Ontem, lendo o Livro de Crônicas do Lobo Antunes, dei com a
seguinte frase: "O Nicolau era ruivo: existe sempre um ruivo em
cada turma". E imediatamente me lembrei do João, que era ruivo
e estudou comigo na quinta ou na sexta série (na época se dizia
série e não ano) da Escola Estadual Adriano Jorge. Pois bem. O
João, demais de ruivo (ou, pensando bem, galego) era silencioso e
modesto como costumem ser as pessoas do interior. Silencioso e
modesto, do tipo que sorri meio de lado, como que envergonhado, do
tipo que fala olhando para baixo. O João, se pudesse, passaria
despercebido. Que o deixassem quieto, esse era seu sonho. Mas os
sonhos ou não se realizam ou nunca duram, esta é sua sina, e
aconteceu que um dia a professora pediu ao João que fizesse uma
leitura em voz alta para toda a classe. Já aí há complicação,
sem dúvida. Esse negócio de se expor não é boa coisa. Mas o João
começou bem a leitura, e eu notei que a professora balançava a
cabeça para cima e para baixo, discretamente, num gesto de
aprovação.

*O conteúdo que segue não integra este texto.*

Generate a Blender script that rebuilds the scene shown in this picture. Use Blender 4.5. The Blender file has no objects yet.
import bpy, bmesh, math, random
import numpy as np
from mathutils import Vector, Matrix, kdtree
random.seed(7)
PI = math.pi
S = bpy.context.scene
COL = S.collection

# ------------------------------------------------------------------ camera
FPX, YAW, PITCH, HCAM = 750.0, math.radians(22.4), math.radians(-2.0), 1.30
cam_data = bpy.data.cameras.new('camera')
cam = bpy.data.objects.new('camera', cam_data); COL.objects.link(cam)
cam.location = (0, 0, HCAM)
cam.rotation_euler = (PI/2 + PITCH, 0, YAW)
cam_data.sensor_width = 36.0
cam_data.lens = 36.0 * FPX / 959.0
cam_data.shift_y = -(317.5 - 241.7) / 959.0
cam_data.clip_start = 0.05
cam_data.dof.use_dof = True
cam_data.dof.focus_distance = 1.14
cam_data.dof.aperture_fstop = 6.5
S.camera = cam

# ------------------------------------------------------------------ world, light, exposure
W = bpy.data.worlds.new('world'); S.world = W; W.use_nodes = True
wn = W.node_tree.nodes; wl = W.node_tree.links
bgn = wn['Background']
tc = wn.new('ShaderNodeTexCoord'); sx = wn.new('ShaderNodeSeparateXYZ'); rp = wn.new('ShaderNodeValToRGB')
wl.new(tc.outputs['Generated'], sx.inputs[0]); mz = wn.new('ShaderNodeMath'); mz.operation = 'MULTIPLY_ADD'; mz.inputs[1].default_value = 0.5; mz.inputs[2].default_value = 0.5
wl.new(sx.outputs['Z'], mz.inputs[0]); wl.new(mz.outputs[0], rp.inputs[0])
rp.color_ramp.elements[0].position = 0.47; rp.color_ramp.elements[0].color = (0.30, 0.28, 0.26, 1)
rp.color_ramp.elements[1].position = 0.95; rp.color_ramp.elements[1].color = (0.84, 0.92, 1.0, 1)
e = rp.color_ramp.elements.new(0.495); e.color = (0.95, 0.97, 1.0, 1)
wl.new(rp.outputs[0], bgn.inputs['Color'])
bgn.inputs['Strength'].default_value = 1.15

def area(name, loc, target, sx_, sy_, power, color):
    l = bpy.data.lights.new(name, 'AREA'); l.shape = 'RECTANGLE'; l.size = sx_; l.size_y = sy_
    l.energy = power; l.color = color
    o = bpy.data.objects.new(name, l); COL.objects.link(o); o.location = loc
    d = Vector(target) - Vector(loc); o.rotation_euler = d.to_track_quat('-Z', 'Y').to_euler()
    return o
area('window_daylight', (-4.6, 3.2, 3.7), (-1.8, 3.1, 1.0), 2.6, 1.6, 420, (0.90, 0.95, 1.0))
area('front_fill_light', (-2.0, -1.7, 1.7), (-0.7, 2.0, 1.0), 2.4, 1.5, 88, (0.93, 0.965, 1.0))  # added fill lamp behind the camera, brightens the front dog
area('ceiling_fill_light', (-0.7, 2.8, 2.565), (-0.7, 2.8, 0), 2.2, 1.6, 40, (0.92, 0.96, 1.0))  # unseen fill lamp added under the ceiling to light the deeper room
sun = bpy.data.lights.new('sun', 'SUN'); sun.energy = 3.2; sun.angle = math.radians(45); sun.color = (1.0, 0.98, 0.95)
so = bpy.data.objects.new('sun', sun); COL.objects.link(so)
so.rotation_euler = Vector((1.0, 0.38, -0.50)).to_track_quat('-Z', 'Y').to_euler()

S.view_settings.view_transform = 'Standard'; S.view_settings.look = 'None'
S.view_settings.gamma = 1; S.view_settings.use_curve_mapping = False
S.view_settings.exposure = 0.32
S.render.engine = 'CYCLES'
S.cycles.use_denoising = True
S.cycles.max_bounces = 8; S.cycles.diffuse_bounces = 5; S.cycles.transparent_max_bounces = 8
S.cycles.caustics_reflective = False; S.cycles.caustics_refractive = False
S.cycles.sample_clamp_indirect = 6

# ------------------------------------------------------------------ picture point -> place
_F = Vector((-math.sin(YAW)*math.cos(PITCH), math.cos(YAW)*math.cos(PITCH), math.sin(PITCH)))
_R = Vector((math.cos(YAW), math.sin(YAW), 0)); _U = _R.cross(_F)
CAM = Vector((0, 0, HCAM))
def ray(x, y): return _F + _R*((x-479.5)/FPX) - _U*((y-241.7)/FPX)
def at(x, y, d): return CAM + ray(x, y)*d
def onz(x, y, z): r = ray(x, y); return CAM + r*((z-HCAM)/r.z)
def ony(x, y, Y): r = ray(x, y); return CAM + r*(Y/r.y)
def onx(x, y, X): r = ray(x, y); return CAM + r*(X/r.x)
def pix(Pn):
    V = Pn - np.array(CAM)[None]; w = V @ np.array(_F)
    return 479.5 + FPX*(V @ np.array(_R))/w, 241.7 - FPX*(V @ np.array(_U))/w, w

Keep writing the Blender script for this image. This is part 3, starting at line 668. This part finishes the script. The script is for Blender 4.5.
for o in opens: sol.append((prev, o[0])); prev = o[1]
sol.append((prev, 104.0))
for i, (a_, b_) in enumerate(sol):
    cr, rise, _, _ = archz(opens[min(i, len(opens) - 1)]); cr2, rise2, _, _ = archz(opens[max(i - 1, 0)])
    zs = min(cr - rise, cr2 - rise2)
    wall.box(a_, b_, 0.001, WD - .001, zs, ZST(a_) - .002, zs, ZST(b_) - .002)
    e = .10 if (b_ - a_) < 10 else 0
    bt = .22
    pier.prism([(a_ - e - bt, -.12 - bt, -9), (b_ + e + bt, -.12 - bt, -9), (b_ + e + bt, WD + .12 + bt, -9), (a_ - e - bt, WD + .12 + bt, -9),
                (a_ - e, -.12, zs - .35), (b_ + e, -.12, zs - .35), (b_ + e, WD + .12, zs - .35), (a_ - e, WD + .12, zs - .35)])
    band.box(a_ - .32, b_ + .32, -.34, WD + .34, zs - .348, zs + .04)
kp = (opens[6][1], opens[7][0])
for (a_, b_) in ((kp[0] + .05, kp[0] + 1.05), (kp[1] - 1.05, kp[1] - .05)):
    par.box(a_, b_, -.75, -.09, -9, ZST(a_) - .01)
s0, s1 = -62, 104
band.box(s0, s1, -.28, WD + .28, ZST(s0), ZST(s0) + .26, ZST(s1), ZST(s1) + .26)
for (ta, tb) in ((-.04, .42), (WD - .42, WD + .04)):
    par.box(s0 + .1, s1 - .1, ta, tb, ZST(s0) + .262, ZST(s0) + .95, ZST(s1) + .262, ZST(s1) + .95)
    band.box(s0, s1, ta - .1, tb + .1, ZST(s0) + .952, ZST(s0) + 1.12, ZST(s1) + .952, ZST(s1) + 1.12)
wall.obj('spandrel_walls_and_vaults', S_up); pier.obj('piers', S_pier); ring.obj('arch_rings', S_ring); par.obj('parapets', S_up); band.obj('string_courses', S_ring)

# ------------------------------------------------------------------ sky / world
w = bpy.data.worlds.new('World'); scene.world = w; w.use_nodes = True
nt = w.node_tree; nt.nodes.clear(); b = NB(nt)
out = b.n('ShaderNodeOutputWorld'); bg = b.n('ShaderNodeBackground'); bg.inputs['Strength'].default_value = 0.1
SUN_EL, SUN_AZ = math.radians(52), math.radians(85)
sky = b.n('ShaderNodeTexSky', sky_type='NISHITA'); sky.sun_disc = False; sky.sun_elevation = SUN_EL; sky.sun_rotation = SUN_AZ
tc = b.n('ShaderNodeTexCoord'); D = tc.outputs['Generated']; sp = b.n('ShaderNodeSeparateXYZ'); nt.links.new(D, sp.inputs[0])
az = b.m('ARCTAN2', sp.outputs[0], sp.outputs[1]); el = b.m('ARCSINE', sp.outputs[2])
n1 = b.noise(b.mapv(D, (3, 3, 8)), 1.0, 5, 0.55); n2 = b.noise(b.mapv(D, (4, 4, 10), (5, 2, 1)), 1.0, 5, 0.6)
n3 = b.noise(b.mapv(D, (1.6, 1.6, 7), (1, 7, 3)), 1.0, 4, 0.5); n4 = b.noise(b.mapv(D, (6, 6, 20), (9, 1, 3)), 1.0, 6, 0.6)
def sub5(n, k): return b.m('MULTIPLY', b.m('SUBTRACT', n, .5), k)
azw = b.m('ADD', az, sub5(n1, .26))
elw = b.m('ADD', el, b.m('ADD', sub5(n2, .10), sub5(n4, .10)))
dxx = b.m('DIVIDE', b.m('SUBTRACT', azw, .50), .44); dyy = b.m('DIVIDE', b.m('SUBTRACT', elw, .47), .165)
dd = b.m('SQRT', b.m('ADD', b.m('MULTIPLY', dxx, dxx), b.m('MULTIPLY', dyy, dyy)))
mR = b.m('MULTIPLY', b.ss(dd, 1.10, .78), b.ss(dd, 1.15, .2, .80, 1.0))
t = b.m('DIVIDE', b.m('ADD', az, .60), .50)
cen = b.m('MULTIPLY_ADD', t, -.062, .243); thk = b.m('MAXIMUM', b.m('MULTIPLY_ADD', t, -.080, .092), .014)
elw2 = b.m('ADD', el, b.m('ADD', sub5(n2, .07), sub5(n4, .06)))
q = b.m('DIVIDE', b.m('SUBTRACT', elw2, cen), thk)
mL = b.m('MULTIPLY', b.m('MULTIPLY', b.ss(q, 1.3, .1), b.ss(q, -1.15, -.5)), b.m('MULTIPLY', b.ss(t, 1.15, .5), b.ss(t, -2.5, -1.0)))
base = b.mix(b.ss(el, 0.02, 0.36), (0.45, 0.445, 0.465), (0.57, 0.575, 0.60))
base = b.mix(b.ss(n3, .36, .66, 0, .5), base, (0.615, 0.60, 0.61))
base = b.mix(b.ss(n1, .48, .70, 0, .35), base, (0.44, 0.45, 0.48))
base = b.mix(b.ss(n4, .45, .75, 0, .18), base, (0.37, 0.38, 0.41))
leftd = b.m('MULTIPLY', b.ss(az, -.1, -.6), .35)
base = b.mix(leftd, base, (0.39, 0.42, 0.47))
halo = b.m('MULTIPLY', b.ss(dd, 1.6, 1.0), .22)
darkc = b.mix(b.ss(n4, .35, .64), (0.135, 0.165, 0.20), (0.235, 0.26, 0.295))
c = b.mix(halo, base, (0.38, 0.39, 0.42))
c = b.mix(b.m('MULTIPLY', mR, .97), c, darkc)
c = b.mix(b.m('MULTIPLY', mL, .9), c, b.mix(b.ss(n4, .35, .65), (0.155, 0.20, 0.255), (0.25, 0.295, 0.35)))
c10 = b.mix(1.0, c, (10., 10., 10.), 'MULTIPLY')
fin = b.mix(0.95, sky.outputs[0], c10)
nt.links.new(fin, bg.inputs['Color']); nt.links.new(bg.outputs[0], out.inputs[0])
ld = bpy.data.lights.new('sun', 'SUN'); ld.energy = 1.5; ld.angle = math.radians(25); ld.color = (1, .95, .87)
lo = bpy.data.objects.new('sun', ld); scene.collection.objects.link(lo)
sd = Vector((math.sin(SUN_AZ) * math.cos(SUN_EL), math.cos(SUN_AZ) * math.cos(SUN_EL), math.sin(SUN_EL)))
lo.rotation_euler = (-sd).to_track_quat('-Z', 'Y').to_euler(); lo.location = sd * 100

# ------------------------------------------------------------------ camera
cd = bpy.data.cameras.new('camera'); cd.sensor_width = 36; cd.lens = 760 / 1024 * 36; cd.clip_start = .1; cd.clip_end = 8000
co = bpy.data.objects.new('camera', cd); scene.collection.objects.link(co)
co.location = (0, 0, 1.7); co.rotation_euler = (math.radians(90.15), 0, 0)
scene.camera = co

E então o João se deparou com a palavra flor no
meio do texto. Sem peias, sem duvidar de que estava fazendo o certo,
disse: fror. A professora congelou e nós também, enquanto o
João seguia adiante. Um momento, João, disse a professora. Leia a
última frase, por favor. E o João leu a frase de novo e no meio dela disse
novamente: fror. A professora não o deixou seguir adiante: É flor,
João, flor. E ele, hesitante, como se não estivesse compreendendo:
fror, fror. É flor, João, o certo é flor. E ele, como se se
perguntasse o que estava fazendo de errado: fror, professora, fror. E
nós caímos na gargalhada. Repita comigo, João: fu-lôr. E ele:
fu-ror. E nós morríamos de rir. Não sabíamos então, nem a
professora sabia (e quase ninguém sabe hoje), que as consoantes /l/
e /r/, chamadas de consoantes líquidas, são parentas próximas do
ponto de vista articulatório. No imprescindível Preconceito
linguístico: o que é, como se faz, Marcos Bagno explica que tal
circunstância faz com que, “na história de muitas línguas [e na
do nosso português] elas se substituam umas às outras
indiferentemente”. O velho Camões, em seu Os Lusíadas,
por exemplo, escrevia ingrês, frauta e pranta. Se a gente for procurar a
etimologia destas palavras no Houaiss vai ver que frauta está certo,
e pranta também, e também frecha, e uma porção de outras
palavras. Mesmo o ingrês aparece lá, com a ressalva de que se trata
de uma forma antiga. E a gente ria do João, e a professora tentava
consertar sua pronúncia. Compreensível a atitude da professora: não
se pode deixar que as crianças saiam por aí falando coisas
“erradas”. O que me dá pena é que a gente não tenha podido
compreender (e ainda hoje quase ninguém compreende, e muitos fazem questão de que não se compreenda) que o João, quando falava fror, estava apenas
reproduzindo um padrão linguístico antigo, que seus pais, avós e
bisavós também já vinham reproduzindo. Não estava errado, o João,
que terminou concluindo a leitura aos trancos e barrancos. Os que ríamos dele não tínhamos como compreender que o pedaço de sociedade em que vivíamos era
diferente do pedaço de sociedade em que ele vivia. Erroneamente julgávamo-nos superiores a ele e sentíamos pena de sua
ignorância (que, a partir de então, o João tentou superar para poder
ficar um pouquinho mais parecido com a gente). Mal sabia o João que
era uma parte viva da nossa história linguística, e que também por isso (e não
apenas por isso), merecia o nosso mais sincero respeito.